Freshwater Farms of Ohio
2624 N. U.S. 68, Urbana
Here, at Ohio’s largest indoor fish hatchery, you can buy all the largemouth bass and channel catfish you want for stocking ponds.
But who else has a sturgeon petting zoo?
“We make it special,” said Dick Smith, the patriarch of the family operation. “Kids can get up close and personal to the sturgeon.”
Go ahead. They might be almost 5 feet long, but they don’t bite. In fact, they don’t even have teeth.
The star of the bunch has been nicknamed Flipper.
“If you get him excited,” Smith said, “he’ll practically dance on his tail.”
Harry Toulmin statue
Across from the Bushnell Building, Springfield
Unveiled in 2006, this 8-foot-tall bronze likeness of Mr. Toulmin might very well be the only 8-foot-tall bronze likeness of a lawyer anywhere.
Toulmin practiced in the Bushnell Building and in 1906 helped the Wright brothers draft the patent for their “flying machine” — otherwise known as U.S. Patent No. 821,393.

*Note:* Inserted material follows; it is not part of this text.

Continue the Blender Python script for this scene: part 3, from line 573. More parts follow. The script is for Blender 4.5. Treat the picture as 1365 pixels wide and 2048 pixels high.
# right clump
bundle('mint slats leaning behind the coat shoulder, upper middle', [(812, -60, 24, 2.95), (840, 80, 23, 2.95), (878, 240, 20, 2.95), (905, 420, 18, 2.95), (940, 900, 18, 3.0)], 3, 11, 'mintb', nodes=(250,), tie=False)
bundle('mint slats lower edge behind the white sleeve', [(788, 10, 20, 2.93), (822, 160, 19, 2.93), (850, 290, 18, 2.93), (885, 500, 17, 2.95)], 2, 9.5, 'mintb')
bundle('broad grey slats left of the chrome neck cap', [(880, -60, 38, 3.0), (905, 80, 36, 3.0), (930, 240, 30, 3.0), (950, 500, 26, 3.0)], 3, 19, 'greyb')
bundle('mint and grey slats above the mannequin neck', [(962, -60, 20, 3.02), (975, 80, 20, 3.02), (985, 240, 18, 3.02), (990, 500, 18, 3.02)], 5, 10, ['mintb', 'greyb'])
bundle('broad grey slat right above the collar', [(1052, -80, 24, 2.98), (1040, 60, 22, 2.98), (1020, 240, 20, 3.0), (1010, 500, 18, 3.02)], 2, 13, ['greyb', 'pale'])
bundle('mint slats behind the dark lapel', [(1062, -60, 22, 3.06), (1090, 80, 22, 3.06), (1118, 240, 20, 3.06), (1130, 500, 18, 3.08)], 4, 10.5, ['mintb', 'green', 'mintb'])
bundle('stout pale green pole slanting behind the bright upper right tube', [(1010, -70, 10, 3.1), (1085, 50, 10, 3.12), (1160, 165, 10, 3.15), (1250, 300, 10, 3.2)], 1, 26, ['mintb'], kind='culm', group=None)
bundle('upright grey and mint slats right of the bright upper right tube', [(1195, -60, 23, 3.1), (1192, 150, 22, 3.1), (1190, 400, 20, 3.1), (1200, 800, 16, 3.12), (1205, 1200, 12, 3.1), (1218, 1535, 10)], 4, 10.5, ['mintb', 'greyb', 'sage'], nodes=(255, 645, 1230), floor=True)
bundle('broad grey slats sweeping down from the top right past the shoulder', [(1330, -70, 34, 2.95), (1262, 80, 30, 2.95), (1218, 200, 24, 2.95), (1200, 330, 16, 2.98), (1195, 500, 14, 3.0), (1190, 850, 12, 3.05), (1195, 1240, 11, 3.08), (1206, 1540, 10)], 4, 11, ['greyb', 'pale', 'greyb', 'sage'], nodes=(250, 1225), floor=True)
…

Maybe one day in the future, we’ll see a statue made of Dyer, Garofalo, Mann and/or Schultz.
Bellefontaine
(Pretty much the whole place)
It’s the highest point in Ohio. It has the youngest mayor in Ohio (a 2003 grad of Bellefontaine High).
And it also has the oldest concrete street in America — and the world’s shortest street.
It wasn’t NYC or Philly or Chicago that was first to pave a street with this magical new stuff called “artificial stone.”
’Twas Bellefontaine in 1891.
Back then, the paving of Court Avenue with cement was an engineering marvel.
So much so that Bellefontaine has erected a statue to George Bartholomew, the father of cement ... in the Midwest.
He didn’t invent cement. He just brought it to the Midwest and sold Bellefontaine on the idea of paving a street with it.
“It’s much different than today’s concrete, but it worked,” said Jim Holycross, the city’s service director. “I’ve got a chunk of it sitting in my office. There’s a lot more rock to it.”
Still more than half of Court Avenue is the original concrete from 1891.
And then there’s McKinley Street — all 20 feet of it — which locals claim is the “world’s shortest street.”
It was named for President William McKinley of Ohio, whose life was cut, uh, short when he was shot in 1901.
Cave for stashing bodies
The side of a cliff, Ferncliff Cemetery, Springfield
Maybe you’ve driven by this now-sealed cave in Ferncliff with the inscription “Machpelah” above it and thought to yourself, “Surely, that’s where they trapped the Frankenstein monster or some other unearthly demon that once terrorized the good people of the Champion City.”
Turns out, the cave dates to 1864, and was used as a place to store the bodies of people who died in the winter.
That’s all.
And that’s still kinda creepy.
A really big loaf of bread
At the American Pan Co., 417 E. Water St., Urbana
“Our founder and owner is a fan of all things baking,” said Wendi Ebbing, marketing manager for Urbana-based American Pan Co., the world leader in manufacturing pans for the baking industry. “Thus the big loaf of bread.”
Situated back by the loading docks, this huge, fiberglass loaf of Colonial Bread was rescued years ago from a bakery out East that closed.
They don’t know where else to store it, Ebbing said.
“We can’t stop anybody from coming back on a Saturday,” she said, “but it’s not meant to be a tourist attraction.”
Well, you can at least see it from the street.